====== Data for the task

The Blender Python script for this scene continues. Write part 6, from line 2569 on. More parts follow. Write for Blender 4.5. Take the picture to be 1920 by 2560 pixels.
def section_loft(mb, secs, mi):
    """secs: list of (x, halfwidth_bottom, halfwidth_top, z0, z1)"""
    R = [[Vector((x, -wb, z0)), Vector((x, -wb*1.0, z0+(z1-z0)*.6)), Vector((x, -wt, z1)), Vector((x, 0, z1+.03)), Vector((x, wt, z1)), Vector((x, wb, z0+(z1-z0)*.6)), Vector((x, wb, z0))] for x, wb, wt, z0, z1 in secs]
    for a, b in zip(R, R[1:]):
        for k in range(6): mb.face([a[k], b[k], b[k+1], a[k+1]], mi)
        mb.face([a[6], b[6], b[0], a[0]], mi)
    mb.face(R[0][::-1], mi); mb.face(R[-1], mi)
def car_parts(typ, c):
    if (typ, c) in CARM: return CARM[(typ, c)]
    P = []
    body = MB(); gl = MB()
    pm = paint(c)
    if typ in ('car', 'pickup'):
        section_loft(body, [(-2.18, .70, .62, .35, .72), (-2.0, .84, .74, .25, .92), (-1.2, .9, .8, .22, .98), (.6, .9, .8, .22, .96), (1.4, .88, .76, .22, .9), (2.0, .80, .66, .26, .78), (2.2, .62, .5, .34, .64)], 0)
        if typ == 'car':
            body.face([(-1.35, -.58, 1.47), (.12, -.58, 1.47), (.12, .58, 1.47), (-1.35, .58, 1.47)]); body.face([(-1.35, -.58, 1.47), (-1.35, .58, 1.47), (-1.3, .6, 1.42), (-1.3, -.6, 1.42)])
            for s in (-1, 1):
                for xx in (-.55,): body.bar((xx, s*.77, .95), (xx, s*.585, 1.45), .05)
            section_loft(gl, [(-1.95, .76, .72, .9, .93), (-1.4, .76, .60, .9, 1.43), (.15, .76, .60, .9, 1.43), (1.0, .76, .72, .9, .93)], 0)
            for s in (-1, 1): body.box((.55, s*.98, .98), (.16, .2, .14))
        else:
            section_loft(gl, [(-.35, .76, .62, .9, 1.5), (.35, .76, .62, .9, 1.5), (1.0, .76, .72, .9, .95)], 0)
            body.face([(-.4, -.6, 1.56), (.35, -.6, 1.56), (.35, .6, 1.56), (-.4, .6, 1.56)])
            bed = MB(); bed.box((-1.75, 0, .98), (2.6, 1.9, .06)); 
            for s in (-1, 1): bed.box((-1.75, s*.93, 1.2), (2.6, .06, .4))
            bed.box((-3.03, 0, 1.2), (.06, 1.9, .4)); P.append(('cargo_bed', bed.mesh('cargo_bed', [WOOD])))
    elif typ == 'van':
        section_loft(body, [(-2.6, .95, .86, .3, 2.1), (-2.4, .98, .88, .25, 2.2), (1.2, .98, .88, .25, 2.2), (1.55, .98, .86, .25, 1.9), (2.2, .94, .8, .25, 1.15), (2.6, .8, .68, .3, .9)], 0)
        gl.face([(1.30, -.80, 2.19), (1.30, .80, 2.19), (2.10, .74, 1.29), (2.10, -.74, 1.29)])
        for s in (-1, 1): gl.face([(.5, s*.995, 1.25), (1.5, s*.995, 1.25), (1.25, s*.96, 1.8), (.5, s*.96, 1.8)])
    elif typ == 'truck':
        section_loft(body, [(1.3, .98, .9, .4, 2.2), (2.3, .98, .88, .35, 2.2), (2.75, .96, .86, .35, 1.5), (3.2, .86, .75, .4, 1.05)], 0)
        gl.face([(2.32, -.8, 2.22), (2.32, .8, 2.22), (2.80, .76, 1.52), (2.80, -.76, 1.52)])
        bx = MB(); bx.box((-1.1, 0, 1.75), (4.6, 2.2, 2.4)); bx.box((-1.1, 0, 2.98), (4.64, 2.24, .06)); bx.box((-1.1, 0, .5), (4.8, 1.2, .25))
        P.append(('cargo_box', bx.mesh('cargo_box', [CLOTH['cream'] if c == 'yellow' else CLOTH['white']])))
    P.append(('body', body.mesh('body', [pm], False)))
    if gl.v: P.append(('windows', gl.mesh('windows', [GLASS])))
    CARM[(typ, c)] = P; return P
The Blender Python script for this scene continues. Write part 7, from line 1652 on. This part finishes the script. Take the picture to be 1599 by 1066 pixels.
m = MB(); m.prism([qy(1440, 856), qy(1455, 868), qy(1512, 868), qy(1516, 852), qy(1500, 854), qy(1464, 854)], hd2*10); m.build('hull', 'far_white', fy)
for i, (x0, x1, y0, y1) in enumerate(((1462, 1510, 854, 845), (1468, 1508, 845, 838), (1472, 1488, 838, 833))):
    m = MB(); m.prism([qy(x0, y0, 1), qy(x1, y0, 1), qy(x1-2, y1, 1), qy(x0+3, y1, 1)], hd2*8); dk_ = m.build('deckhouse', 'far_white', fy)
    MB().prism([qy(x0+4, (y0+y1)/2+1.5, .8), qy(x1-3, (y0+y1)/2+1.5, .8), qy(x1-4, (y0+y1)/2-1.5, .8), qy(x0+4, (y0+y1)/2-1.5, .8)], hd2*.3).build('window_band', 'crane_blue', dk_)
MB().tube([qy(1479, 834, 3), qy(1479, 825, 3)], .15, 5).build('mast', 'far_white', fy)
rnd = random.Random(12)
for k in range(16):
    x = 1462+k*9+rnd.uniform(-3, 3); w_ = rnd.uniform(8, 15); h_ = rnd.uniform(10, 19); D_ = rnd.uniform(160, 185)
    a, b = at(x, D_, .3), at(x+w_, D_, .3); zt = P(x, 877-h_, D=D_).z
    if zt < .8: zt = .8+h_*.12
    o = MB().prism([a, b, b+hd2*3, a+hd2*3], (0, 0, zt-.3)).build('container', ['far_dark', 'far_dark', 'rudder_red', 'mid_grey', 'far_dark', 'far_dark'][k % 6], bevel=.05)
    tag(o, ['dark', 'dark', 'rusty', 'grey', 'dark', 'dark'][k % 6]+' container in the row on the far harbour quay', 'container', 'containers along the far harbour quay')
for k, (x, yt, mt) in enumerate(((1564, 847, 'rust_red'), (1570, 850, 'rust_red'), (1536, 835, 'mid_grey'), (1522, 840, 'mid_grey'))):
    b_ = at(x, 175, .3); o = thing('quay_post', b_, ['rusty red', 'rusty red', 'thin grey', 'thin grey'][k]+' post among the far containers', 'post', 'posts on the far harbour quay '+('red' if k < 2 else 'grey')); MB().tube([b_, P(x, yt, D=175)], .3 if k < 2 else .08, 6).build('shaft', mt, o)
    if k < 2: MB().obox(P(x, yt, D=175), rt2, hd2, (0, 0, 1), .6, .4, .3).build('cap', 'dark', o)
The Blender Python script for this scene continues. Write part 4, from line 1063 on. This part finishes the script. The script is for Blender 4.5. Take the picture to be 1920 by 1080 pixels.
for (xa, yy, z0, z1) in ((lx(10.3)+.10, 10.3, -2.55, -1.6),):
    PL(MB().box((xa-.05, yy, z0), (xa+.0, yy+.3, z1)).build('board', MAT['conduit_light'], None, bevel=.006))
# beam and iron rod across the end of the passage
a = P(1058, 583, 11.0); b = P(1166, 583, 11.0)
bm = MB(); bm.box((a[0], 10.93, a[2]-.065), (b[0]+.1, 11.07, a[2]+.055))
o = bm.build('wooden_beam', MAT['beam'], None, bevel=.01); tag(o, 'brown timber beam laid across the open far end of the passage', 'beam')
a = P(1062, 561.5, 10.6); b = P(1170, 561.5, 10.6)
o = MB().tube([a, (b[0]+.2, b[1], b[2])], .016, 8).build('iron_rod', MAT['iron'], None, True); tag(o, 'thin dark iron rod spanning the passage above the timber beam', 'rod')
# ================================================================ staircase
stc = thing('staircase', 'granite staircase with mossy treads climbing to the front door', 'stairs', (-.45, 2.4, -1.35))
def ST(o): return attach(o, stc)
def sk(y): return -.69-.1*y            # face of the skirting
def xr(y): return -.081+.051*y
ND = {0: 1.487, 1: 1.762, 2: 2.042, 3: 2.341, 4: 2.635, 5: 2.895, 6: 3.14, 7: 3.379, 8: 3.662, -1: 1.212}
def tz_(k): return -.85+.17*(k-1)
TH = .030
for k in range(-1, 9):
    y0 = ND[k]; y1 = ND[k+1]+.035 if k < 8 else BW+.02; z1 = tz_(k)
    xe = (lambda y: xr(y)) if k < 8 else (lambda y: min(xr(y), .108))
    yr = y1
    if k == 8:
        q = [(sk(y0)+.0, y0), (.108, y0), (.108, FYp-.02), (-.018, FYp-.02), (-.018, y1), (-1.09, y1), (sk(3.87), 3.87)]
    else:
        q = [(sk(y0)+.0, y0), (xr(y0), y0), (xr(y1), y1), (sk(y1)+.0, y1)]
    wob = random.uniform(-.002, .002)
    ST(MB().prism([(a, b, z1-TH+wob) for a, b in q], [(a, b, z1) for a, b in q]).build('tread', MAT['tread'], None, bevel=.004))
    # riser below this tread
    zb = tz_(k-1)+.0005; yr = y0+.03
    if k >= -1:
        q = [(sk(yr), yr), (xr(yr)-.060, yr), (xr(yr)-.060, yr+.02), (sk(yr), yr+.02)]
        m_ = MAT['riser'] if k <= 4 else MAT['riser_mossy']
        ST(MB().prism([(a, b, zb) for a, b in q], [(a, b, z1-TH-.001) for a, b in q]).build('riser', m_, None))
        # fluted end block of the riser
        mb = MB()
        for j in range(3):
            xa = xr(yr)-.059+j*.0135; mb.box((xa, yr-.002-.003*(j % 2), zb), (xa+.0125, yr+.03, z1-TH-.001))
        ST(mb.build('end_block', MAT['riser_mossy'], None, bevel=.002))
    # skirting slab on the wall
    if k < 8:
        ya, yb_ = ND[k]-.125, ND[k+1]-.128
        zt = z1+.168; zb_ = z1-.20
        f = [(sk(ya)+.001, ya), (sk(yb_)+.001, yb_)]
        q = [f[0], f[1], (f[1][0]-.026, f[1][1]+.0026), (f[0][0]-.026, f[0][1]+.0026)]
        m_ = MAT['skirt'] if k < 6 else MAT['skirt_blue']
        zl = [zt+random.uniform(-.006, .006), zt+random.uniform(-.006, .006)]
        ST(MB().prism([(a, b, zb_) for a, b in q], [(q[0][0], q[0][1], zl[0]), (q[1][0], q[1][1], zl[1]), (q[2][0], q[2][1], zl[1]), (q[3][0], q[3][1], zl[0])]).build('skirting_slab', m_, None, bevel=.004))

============

• **Given exercise**:
Every line from the one holding "m_ = MAT['riser']" through the final line of the listing must be echoed exactly; leave out all other lines.

• **Exercise result**:
        m_ = MAT['riser'] if k <= 4 else MAT['riser_mossy']
        ST(MB().prism([(a, b, zb) for a, b in q], [(a, b, z1-TH-.001) for a, b in q]).build('riser', m_, None))
        # fluted end block of the riser
        mb = MB()
        for j in range(3):
            xa = xr(yr)-.059+j*.0135; mb.box((xa, yr-.002-.003*(j % 2), zb), (xa+.0125, yr+.03, z1-TH-.001))
        ST(mb.build('end_block', MAT['riser_mossy'], None, bevel=.002))
    # skirting slab on the wall
    if k < 8:
        ya, yb_ = ND[k]-.125, ND[k+1]-.128
        zt = z1+.168; zb_ = z1-.20
        f = [(sk(ya)+.001, ya), (sk(yb_)+.001, yb_)]
        q = [f[0], f[1], (f[1][0]-.026, f[1][1]+.0026), (f[0][0]-.026, f[0][1]+.0026)]
        m_ = MAT['skirt'] if k < 6 else MAT['skirt_blue']
        zl = [zt+random.uniform(-.006, .006), zt+random.uniform(-.006, .006)]
        ST(MB().prism([(a, b, zb_) for a, b in q], [(q[0][0], q[0][1], zl[0]), (q[1][0], q[1][1], zl[1]), (q[2][0], q[2][1], zl[1]), (q[3][0], q[3][1], zl[0])]).build('skirting_slab', m_, None, bevel=.004))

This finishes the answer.